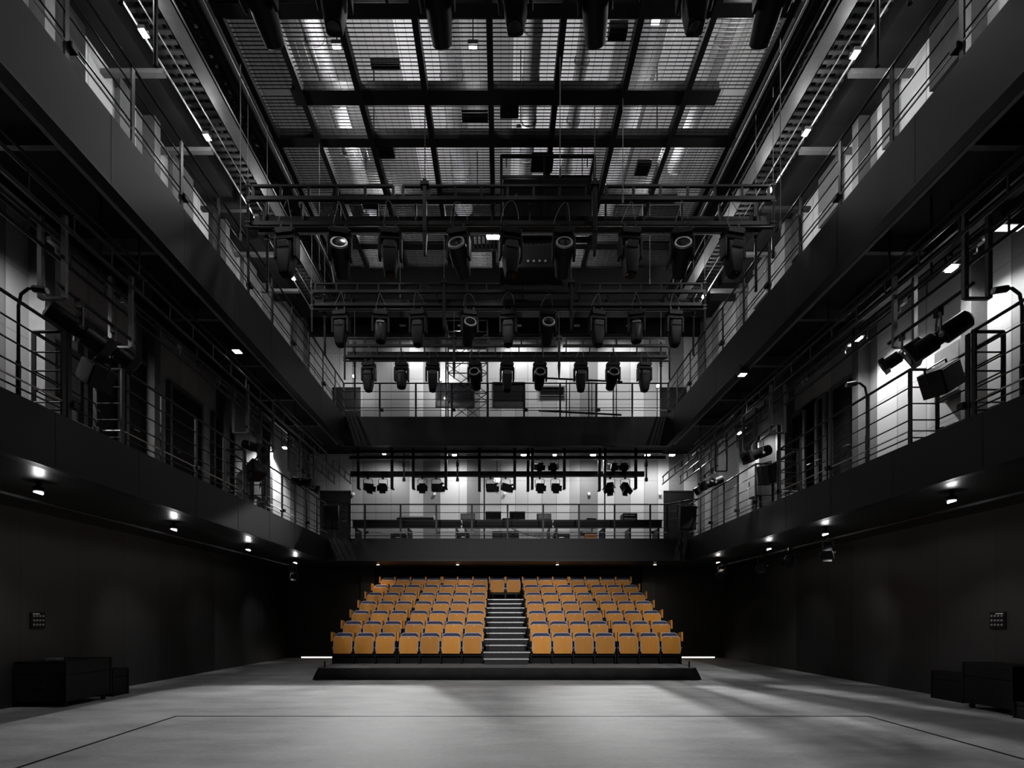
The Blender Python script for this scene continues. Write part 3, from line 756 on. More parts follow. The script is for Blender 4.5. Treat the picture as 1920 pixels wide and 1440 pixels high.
def fresnel(label, loc, aim, s=1.0, group='small spotlights hung over the far lower gallery', kind='box'):
    r = thing('fresnel_spotlight', label, 'spotlight', loc, group)
    d = Vector(aim).normalized(); c = Vector((0, 0, -0.34*s))
    T = Matrix.Translation(c) @ d.to_track_quat('Z', 'Y').to_matrix().to_4x4()
    MB().prism(rrect(-0.11*s, 0.11*s, -0.12*s, 0.12*s, 0.04*s), -0.16*s, 0.12*s, T @ Matrix.Rotation(PI/2, 4, 'X').inverted()).build('housing', M['fixture'], r, bevel=0.006)
    m = MB().box(-0.12*s, 0.12*s, -0.10*s, 0.10*s, 0.12*s, 0.14*s, T)
    for sx, sy in ((1, 0), (-1, 0), (0, 1), (0, -1)):
        Q = T @ Matrix.Translation((sx*0.12*s, sy*0.11*s, 0.14*s)) @ Matrix.Rotation((-0.5 if sy else 0)*sy, 4, 'X') @ Matrix.Rotation((0.5 if sx else 0)*sx, 4, 'Y')
        m.box(-0.004 if sx else -0.10*s, 0.004 if sx else 0.10*s, -0.004 if sy else -0.09*s, 0.004 if sy else 0.09*s, 0, 0.10*s, Q)
    m.build('barn_doors', M['fixture_g'], r)
    MB().lathe([(0.09*s, 0.12*s), (0.085*s, 0.145*s), (0.04*s, 0.15*s)], T, 14).build('lens', M['lens'], r, smooth=True)
    m = MB(); w_ = 0.145*s
    m.tube([(w_, 0, -0.34*s), (w_, 0, -0.09*s), (0.12*s, 0, -0.06*s), (-0.12*s, 0, -0.06*s), (-w_, 0, -0.09*s), (-w_, 0, -0.34*s)], 0.010*s, 6)
    m.build('yoke', M['rail'], r, smooth=True)
    MB().box(-0.03*s, 0.03*s, -0.035*s, 0.035*s, -0.07*s, 0.03*s).build('clamp', M['steel'], r, bevel=0.004)
    MB().tube([(w_*1.02, 0, -0.34*s), (w_*1.3, 0, -0.34*s)], 0.022*s, 8).build('lock_knob', M['ring'], r)
    return r
PS = [(-5.52, 6.98, (0.55, 0.65, -0.42), 1.25, 'large profile spotlight nearest the camera on the left gallery, with bright edge'),
      (-5.52, 7.6, (0.55, 0.55, -0.45), 1.05, 'second profile spotlight on the left gallery, beside the largest one'),
      (-5.52, 11.9, (0.8, -0.3, -0.3), 1.0, 'profile spotlight in the middle of the left lower gallery'),
      (-5.52, 14.85, (0.9, -0.2, -0.2), 1.1, 'profile spotlight near the far end of the left lower gallery'),
      (-5.52, 15.35, (0.8, 0.1, -0.4), 1.0, 'farthest profile spotlight on the left lower gallery'),
      (5.86, 7.15, (-0.75, 0.45, -0.52), 1.25, 'large long profile spotlight nearest the camera on the right gallery'),
      (5.86, 7.8, (-0.6, 0.5, -0.4), 0.9, 'second profile spotlight on the right gallery, behind the long one'),
      (5.86, 12.2, (-0.85, -0.3, -0.35), 1.2, 'profile spotlight in the middle of the right lower gallery'),
      (5.86, 14.85, (-0.85, -0.2, -0.35), 1.15, 'profile spotlight near the far end of the right lower gallery'),
      (5.86, 15.4, (-0.7, -0.1, -0.5), 1.0, 'farthest profile spotlight on the right lower gallery')]
for x, y, a, s, lab in PS:
    profile_spot(lab, (x, y, 5.59), a, s)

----

STATED PROBLEM.
Write out the listing word for word, omitting the pictures it holds.

SOLUTION TO THIS EXERCISE.
The Blender Python script for this scene continues. Write part 3, from line 756 on. More parts follow. The script is for Blender 4.5. Treat the picture as 1920 pixels wide and 1440 pixels high.
def fresnel(label, loc, aim, s=1.0, group='small spotlights hung over the far lower gallery', kind='box'):
    r = thing('fresnel_spotlight', label, 'spotlight', loc, group)
    d = Vector(aim).normalized(); c = Vector((0, 0, -0.34*s))
    T = Matrix.Translation(c) @ d.to_track_quat('Z', 'Y').to_matrix().to_4x4()
    MB().prism(rrect(-0.11*s, 0.11*s, -0.12*s, 0.12*s, 0.04*s), -0.16*s, 0.12*s, T @ Matrix.Rotation(PI/2, 4, 'X').inverted()).build('housing', M['fixture'], r, bevel=0.006)
    m = MB().box(-0.12*s, 0.12*s, -0.10*s, 0.10*s, 0.12*s, 0.14*s, T)
    for sx, sy in ((1, 0), (-1, 0), (0, 1), (0, -1)):
        Q = T @ Matrix.Translation((sx*0.12*s, sy*0.11*s, 0.14*s)) @ Matrix.Rotation((-0.5 if sy else 0)*sy, 4, 'X') @ Matrix.Rotation((0.5 if sx else 0)*sx, 4, 'Y')
        m.box(-0.004 if sx else -0.10*s, 0.004 if sx else 0.10*s, -0.004 if sy else -0.09*s, 0.004 if sy else 0.09*s, 0, 0.10*s, Q)
    m.build('barn_doors', M['fixture_g'], r)
    MB().lathe([(0.09*s, 0.12*s), (0.085*s, 0.145*s), (0.04*s, 0.15*s)], T, 14).build('lens', M['lens'], r, smooth=True)
    m = MB(); w_ = 0.145*s
    m.tube([(w_, 0, -0.34*s), (w_, 0, -0.09*s), (0.12*s, 0, -0.06*s), (-0.12*s, 0, -0.06*s), (-w_, 0, -0.09*s), (-w_, 0, -0.34*s)], 0.010*s, 6)
    m.build('yoke', M['rail'], r, smooth=True)
    MB().box(-0.03*s, 0.03*s, -0.035*s, 0.035*s, -0.07*s, 0.03*s).build('clamp', M['steel'], r, bevel=0.004)
    MB().tube([(w_*1.02, 0, -0.34*s), (w_*1.3, 0, -0.34*s)], 0.022*s, 8).build('lock_knob', M['ring'], r)
    return r
PS = [(-5.52, 6.98, (0.55, 0.65, -0.42), 1.25, 'large profile spotlight nearest the camera on the left gallery, with bright edge'),
      (-5.52, 7.6, (0.55, 0.55, -0.45), 1.05, 'second profile spotlight on the left gallery, beside the largest one'),
      (-5.52, 11.9, (0.8, -0.3, -0.3), 1.0, 'profile spotlight in the middle of the left lower gallery'),
      (-5.52, 14.85, (0.9, -0.2, -0.2), 1.1, 'profile spotlight near the far end of the left lower gallery'),
      (-5.52, 15.35, (0.8, 0.1, -0.4), 1.0, 'farthest profile spotlight on the left lower gallery'),
      (5.86, 7.15, (-0.75, 0.45, -0.52), 1.25, 'large long profile spotlight nearest the camera on the right gallery'),
      (5.86, 7.8, (-0.6, 0.5, -0.4), 0.9, 'second profile spotlight on the right gallery, behind the long one'),
      (5.86, 12.2, (-0.85, -0.3, -0.35), 1.2, 'profile spotlight in the middle of the right lower gallery'),
      (5.86, 14.85, (-0.85, -0.2, -0.35), 1.15, 'profile spotlight near the far end of the right lower gallery'),
      (5.86, 15.4, (-0.7, -0.1, -0.5), 1.0, 'farthest profile spotlight on the right lower gallery')]
for x, y, a, s, lab in PS:
    profile_spot(lab, (x, y, 5.59), a, s)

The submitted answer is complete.